For the pure tungstate system, the formation of polytungstate ions is described as a protonation of monomeric ion WO₄²⁻: p[WO₄]²⁻ + qH⁺ = [WO₄²⁻]_p(H⁺)_q, z = q/p—degree of protonation [38]. In Figure 16, the vertical red lines corresponding to z show paratungstate [W₁₂O₄₀(OH)₂]¹⁰⁻ (z = 1.17) (+protonated forms), metatungstate [H₂W₁₂O₄₀]⁶⁻ (z = 1.50), and tungstate-Y [W₁₀O₃₂]⁴⁻ (z = 1.60). Formally, the pH range of solutions with Fe/W = 0.11, which causes the formation of W-Fe pyrochlores after WO₃·xFe₂O₃·nH₂O gels, almost completely coincides with the range in which paratungstate ions dominate in solutions with Fe/W = 0. The role of para- and metatungstates in the crystallization of W-Fe pyrochlore, however, can only be discussed for experiments with Fe/W_sol = 0. This, for example, is the case of samples with platy W-Fe pyrochlores, containing compounds with a hexagonal tungsten bronze structure (Figure 11), formed in the pH range 3.2–2.6, where both paratungstate and metatungstate ions are present (Figure 16). It is expected that it is the metatungstate ion that promotes the formation of the hexagonal phase. It is possible that under such conditions, two secondary tungsten minerals with a mixed pyrochlore–hexagonal tungsten bronze structure are formed—phyllotungstite [39] and pittongite [40].

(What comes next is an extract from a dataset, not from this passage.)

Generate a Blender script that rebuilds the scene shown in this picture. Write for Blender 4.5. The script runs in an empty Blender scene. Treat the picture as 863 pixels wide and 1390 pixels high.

Apparently, low-crystalline minerals such as meymacite play a significant role as a precursor in the crystallization of elsmoreite group minerals. There are some indications (a broad peak at the place of (001) reflection of hexagonal WO₃ (ICDD PDF 04-007-0979) in the synchrotron powder pattern) that the mineral pittongite [40] is a product of the alteration of meymacite. Another possible candidate precursor for the formation of elsmoreite group minerals is anthoinite AlWO₃(OH)₃. In addition to the formation of pseudomorphs after scheelite, anthoinite often occurs together with hydrokenoelsmoreite (formal alumotungstite and ferritungstite) [2,6,14].